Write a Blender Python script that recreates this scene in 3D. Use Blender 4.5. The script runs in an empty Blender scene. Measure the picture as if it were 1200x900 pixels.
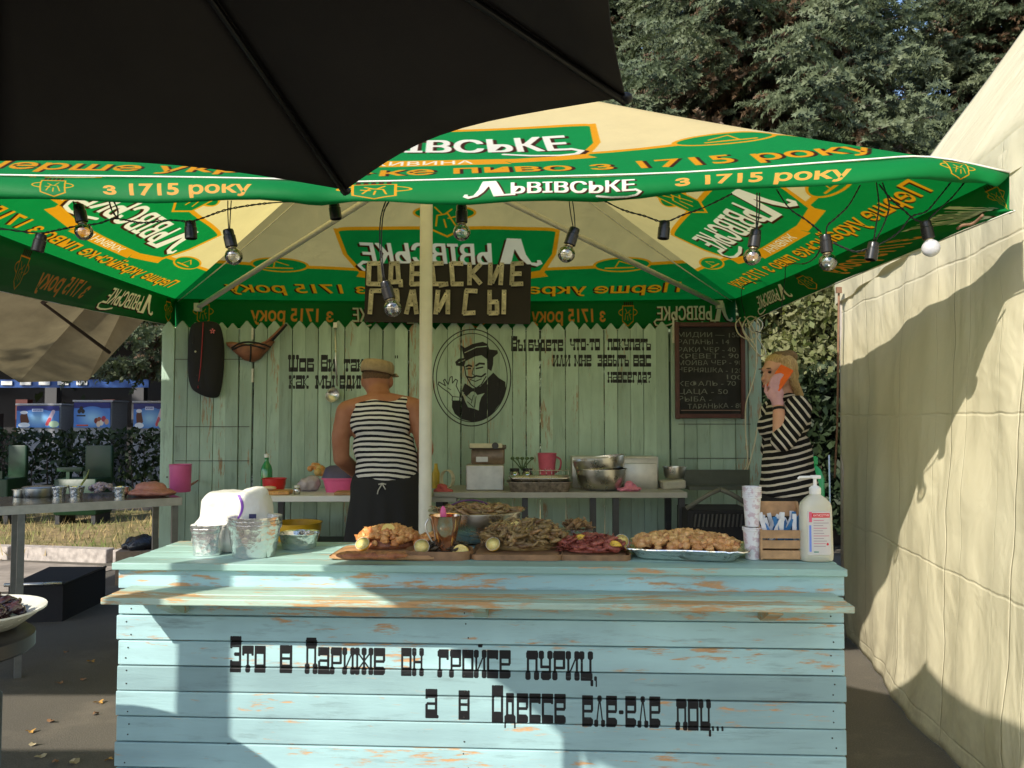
import bpy, math, random
import numpy as np
from mathutils import Vector, Matrix, Euler, noise as mnoise
R = math.radians
random.seed(7)
SC = bpy.context.scene
COL = SC.collection

# ---------------------------------------------------------------- camera
CAM_Z, PITCH, FPX = 1.30, R(2.39), 960.0
cam = bpy.data.cameras.new('camera'); cam.sensor_width = 36; cam.lens = 36 * FPX / 1200
cam.clip_start = 0.05; cam.clip_end = 600
camo = bpy.data.objects.new('camera', cam); COL.objects.link(camo)
camo.location = (0, 0, CAM_Z); camo.rotation_euler = (R(90) + PITCH, 0, 0)
SC.camera = camo

# ---------------------------------------------------------------- light
SUN_D = Vector((.135, .165, -.152)).normalized()          # the way the sunlight travels
w = bpy.data.worlds.new('World'); SC.world = w; w.use_nodes = True
nt = w.node_tree; nt.nodes.clear()
sk = nt.nodes.new('ShaderNodeTexSky'); sk.sky_type = 'NISHITA'; sk.sun_disc = False
ts = -SUN_D
sk.sun_elevation = math.asin(ts.z); sk.sun_rotation = math.atan2(ts.x, ts.y) % (2 * math.pi)
sk.air_density = 1.0; sk.dust_density = 0.8; sk.ozone_density = 1.5
bg = nt.nodes.new('ShaderNodeBackground'); bg.inputs[1].default_value = 0.15
ow = nt.nodes.new('ShaderNodeOutputWorld')
nt.links.new(sk.outputs[0], bg.inputs[0]); nt.links.new(bg.outputs[0], ow.inputs[0])
sl = bpy.data.lights.new('sun', 'SUN'); sl.energy = 3.8; sl.angle = R(0.53); sl.color = (1, .93, .82)
so = bpy.data.objects.new('sun', sl); COL.objects.link(so)
so.rotation_euler = SUN_D.to_track_quat('-Z', 'Y').to_euler(); so.location = (-4, -5, 8)
SC.view_settings.view_transform = 'Standard'; SC.view_settings.look = 'None'
SC.view_settings.exposure = 0.66; SC.view_settings.gamma = 1.0
SC.render.engine = 'CYCLES'
SC.cycles.max_bounces = 8; SC.cycles.transparent_max_bounces = 12
SC.cycles.use_denoising = True

# ---------------------------------------------------------------- placing helpers
FWD = Vector((0, math.cos(PITCH), math.sin(PITCH))); UPV = Vector((0, -math.sin(PITCH), math.cos(PITCH)))
def ray(px, py):
    return FWD + Vector((1, 0, 0)) * ((px - 600) / FPX) + UPV * ((450 - py) / FPX)
def at(px, py, Y):                                        # point of the place at distance Y
    d = ray(px, py); return Vector((0, 0, CAM_Z)) + d * (Y / d.y)
def atz(px, py, z):
    d = ray(px, py); return Vector((0, 0, CAM_Z)) + d * ((z - CAM_Z) / d.z)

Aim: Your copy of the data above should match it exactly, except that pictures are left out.

Response below:
Write a Blender Python script that recreates this scene in 3D. Use Blender 4.5. The script runs in an empty Blender scene. Measure the picture as if it were 1200x900 pixels.
import bpy, math, random
import numpy as np
from mathutils import Vector, Matrix, Euler, noise as mnoise
R = math.radians
random.seed(7)
SC = bpy.context.scene
COL = SC.collection

# ---------------------------------------------------------------- camera
CAM_Z, PITCH, FPX = 1.30, R(2.39), 960.0
cam = bpy.data.cameras.new('camera'); cam.sensor_width = 36; cam.lens = 36 * FPX / 1200
cam.clip_start = 0.05; cam.clip_end = 600
camo = bpy.data.objects.new('camera', cam); COL.objects.link(camo)
camo.location = (0, 0, CAM_Z); camo.rotation_euler = (R(90) + PITCH, 0, 0)
SC.camera = camo

# ---------------------------------------------------------------- light
SUN_D = Vector((.135, .165, -.152)).normalized()          # the way the sunlight travels
w = bpy.data.worlds.new('World'); SC.world = w; w.use_nodes = True
nt = w.node_tree; nt.nodes.clear()
sk = nt.nodes.new('ShaderNodeTexSky'); sk.sky_type = 'NISHITA'; sk.sun_disc = False
ts = -SUN_D
sk.sun_elevation = math.asin(ts.z); sk.sun_rotation = math.atan2(ts.x, ts.y) % (2 * math.pi)
sk.air_density = 1.0; sk.dust_density = 0.8; sk.ozone_density = 1.5
bg = nt.nodes.new('ShaderNodeBackground'); bg.inputs[1].default_value = 0.15
ow = nt.nodes.new('ShaderNodeOutputWorld')
nt.links.new(sk.outputs[0], bg.inputs[0]); nt.links.new(bg.outputs[0], ow.inputs[0])
sl = bpy.data.lights.new('sun', 'SUN'); sl.energy = 3.8; sl.angle = R(0.53); sl.color = (1, .93, .82)
so = bpy.data.objects.new('sun', sl); COL.objects.link(so)
so.rotation_euler = SUN_D.to_track_quat('-Z', 'Y').to_euler(); so.location = (-4, -5, 8)
SC.view_settings.view_transform = 'Standard'; SC.view_settings.look = 'None'
SC.view_settings.exposure = 0.66; SC.view_settings.gamma = 1.0
SC.render.engine = 'CYCLES'
SC.cycles.max_bounces = 8; SC.cycles.transparent_max_bounces = 12
SC.cycles.use_denoising = True

# ---------------------------------------------------------------- placing helpers
FWD = Vector((0, math.cos(PITCH), math.sin(PITCH))); UPV = Vector((0, -math.sin(PITCH), math.cos(PITCH)))
def ray(px, py):
    return FWD + Vector((1, 0, 0)) * ((px - 600) / FPX) + UPV * ((450 - py) / FPX)
def at(px, py, Y):                                        # point of the place at distance Y
    d = ray(px, py); return Vector((0, 0, CAM_Z)) + d * (Y / d.y)
def atz(px, py, z):
    d = ray(px, py); return Vector((0, 0, CAM_Z)) + d * ((z - CAM_Z) / d.z)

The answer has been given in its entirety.